(Exercise directions)
Copy all of the material below exactly.

## Start

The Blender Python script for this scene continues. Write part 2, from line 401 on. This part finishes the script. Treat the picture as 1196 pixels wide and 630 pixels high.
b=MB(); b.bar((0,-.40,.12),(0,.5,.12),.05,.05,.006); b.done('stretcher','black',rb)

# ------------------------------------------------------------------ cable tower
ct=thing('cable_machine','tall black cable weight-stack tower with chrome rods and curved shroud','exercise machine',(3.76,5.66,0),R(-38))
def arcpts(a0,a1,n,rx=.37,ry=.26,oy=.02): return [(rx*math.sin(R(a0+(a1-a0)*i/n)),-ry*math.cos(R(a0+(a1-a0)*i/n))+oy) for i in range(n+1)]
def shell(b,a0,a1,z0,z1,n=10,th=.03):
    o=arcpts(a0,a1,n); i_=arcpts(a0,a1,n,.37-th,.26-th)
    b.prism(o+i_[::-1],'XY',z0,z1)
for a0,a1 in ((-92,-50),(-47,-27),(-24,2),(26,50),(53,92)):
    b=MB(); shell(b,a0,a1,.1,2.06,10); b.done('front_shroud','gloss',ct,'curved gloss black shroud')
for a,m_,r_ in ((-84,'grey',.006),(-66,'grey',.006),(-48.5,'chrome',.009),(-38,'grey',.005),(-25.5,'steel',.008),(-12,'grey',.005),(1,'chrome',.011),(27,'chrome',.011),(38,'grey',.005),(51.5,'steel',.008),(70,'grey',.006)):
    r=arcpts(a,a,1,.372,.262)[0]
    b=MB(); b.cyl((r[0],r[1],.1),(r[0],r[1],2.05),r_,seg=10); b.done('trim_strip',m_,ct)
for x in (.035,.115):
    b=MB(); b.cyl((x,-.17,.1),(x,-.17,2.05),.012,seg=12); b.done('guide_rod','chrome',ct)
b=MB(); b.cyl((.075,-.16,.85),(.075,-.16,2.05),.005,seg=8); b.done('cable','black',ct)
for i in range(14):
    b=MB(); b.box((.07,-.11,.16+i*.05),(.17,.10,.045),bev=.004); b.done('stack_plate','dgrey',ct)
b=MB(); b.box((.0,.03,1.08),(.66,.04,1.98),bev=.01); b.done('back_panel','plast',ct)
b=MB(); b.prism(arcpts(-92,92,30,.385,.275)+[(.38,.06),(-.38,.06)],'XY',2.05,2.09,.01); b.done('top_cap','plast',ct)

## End

(Worked answer)
The Blender Python script for this scene continues. Write part 2, from line 401 on. This part finishes the script. Treat the picture as 1196 pixels wide and 630 pixels high.
b=MB(); b.bar((0,-.40,.12),(0,.5,.12),.05,.05,.006); b.done('stretcher','black',rb)

# ------------------------------------------------------------------ cable tower
ct=thing('cable_machine','tall black cable weight-stack tower with chrome rods and curved shroud','exercise machine',(3.76,5.66,0),R(-38))
def arcpts(a0,a1,n,rx=.37,ry=.26,oy=.02): return [(rx*math.sin(R(a0+(a1-a0)*i/n)),-ry*math.cos(R(a0+(a1-a0)*i/n))+oy) for i in range(n+1)]
def shell(b,a0,a1,z0,z1,n=10,th=.03):
    o=arcpts(a0,a1,n); i_=arcpts(a0,a1,n,.37-th,.26-th)
    b.prism(o+i_[::-1],'XY',z0,z1)
for a0,a1 in ((-92,-50),(-47,-27),(-24,2),(26,50),(53,92)):
    b=MB(); shell(b,a0,a1,.1,2.06,10); b.done('front_shroud','gloss',ct,'curved gloss black shroud')
for a,m_,r_ in ((-84,'grey',.006),(-66,'grey',.006),(-48.5,'chrome',.009),(-38,'grey',.005),(-25.5,'steel',.008),(-12,'grey',.005),(1,'chrome',.011),(27,'chrome',.011),(38,'grey',.005),(51.5,'steel',.008),(70,'grey',.006)):
    r=arcpts(a,a,1,.372,.262)[0]
    b=MB(); b.cyl((r[0],r[1],.1),(r[0],r[1],2.05),r_,seg=10); b.done('trim_strip',m_,ct)
for x in (.035,.115):
    b=MB(); b.cyl((x,-.17,.1),(x,-.17,2.05),.012,seg=12); b.done('guide_rod','chrome',ct)
b=MB(); b.cyl((.075,-.16,.85),(.075,-.16,2.05),.005,seg=8); b.done('cable','black',ct)
for i in range(14):
    b=MB(); b.box((.07,-.11,.16+i*.05),(.17,.10,.045),bev=.004); b.done('stack_plate','dgrey',ct)
b=MB(); b.box((.0,.03,1.08),(.66,.04,1.98),bev=.01); b.done('back_panel','plast',ct)
b=MB(); b.prism(arcpts(-92,92,30,.385,.275)+[(.38,.06),(-.38,.06)],'XY',2.05,2.09,.01); b.done('top_cap','plast',ct)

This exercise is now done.